The Help by Kathryn Stockett (Fig Tree: 2009). The story of Jackson Mississippi in 1962, where the race lines were still very clearly drawn. It focuses on the black home help that most of the white community employed, portraying both the brutal and the heart warming sides.
There are a lot of reasons (good and bad) why I should not like this book. So many in fact, I’m going to use bullet points to take you through just a few of them (that’s right, bullet points on a Sunday, I bet you thought I wouldn’t go there. Well, I did).
· Tons of people I know have read it and love it (including my wife). This means taking on a massive risk – what happens if I read it, don’t like it, and have to say so on this here blog? Arguments, that’s what.
· It’s about a pretty over done topic. It’s essentially a civil rights book. Not that that’s a bad thing. In fact, it’s a wonderful and vital thing. Just a thing that’s been done a few times before. It’s the same reason I try to avoid WWII books now. I’ve heard that story before.
· It’s full of accented speech. Again, not a bad thing in its own right, just a very difficult thing to write in a way that doesn’t become incredibly hard work to read.
I’ll stop at three; the bullet points are making me feel nauseous.
So I was fairly resolved not to read this. But then I realised I write a blog about books now, and one of the big motivators behind it is to read stuff I wouldn’t ordinarily. Broaden the old horizons a little. And sometimes that means reading the multi-million bestselling, Hollywood blockbusting, talk of the masses book.
All of which, thankfully, gets left behind as soon as you start reading this. Books frequently have the ability to make you forget that they’re being read by millions of others. Make you forget that they drive mega entertainment industries. Make you forget that they’re at the core of smash hit movies. Make you forget that they’re in any way commercial at all.
Good books grab you and speak with you and make you feel the only things in the room are you and it.
And so it is with The Help. Every roadblock I threw up to liking this book was driven through within a couple of chapters. And it was for no other reason than it was just incredibly well written. This is an easy book to sink into. It presents a world and people in it that you quickly become familiar with, and one in which you’re quite happy to live in for long periods of time.
Whilst driving through the roadblocks I’d put up for it though, the book picked up a few new scratches along the way. It centres on three core characters, and hops between them throughout the book. It’s a structure that was quite fun to begin with, but as it went on, the lines between the characters started to blur, and the constant hopping between their perspectives didn’t so much keep the story sharp as it frustrated any sense of continuity.
Also, the overarching plot began to drag a little. And if there’s one thing that can ruin an otherwise great book, it’s a draggy plot.
None of the scratches obscured what I liked about the book too much though. It’s hugely enjoyable to read. And it’s rich as well. There are so many little spirals, little strands of storyline, little insights to different parts of the community and the different lives in it. I can’t decide if the fact that they’re put together in a bit of a chaotic way is a good thing or a bad thing, but I can’t deny that I enjoyed reading them.

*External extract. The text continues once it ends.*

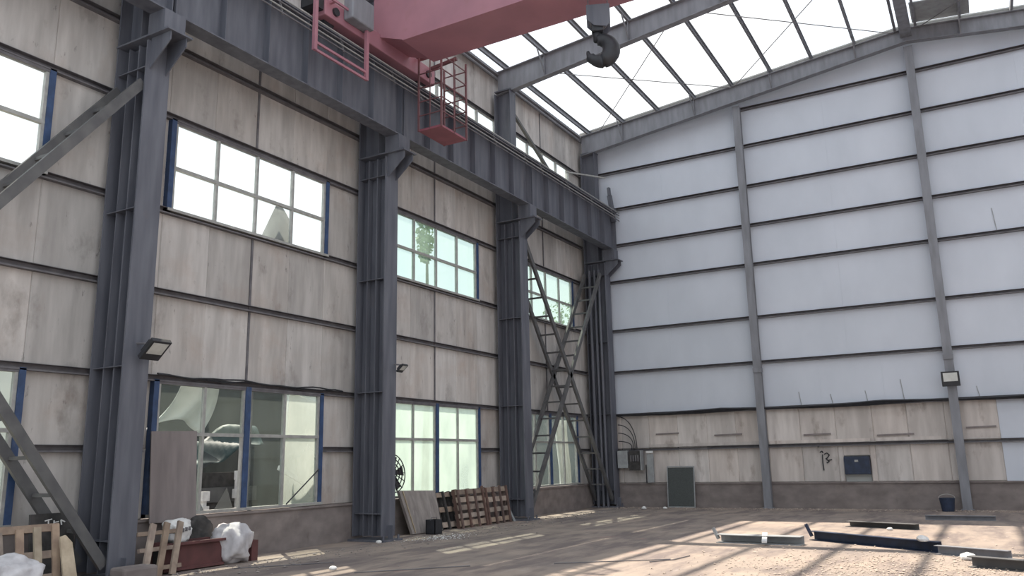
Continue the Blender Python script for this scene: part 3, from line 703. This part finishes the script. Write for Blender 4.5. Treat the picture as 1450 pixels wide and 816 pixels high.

Which I is the whole point of this blog. I said at the start that I wasn’t going to judge whether books were “good” or not. “Good” has far too many ways to be interpreted. Instead, it’s all about was the book “enjoyable”. Is it worth your time? Will it be more fun than whatever’s on telly?
7 GBR
Yes on all counts.
Very very good, but not brilliant. It forced me to get past the reasons why I thought I wouldn’t like it. I enjoyed living with it for a couple of weeks, and I always picked it up with relish. But I probably won’t look at it fondly on my bookshelf. And I probably won’t go see the film.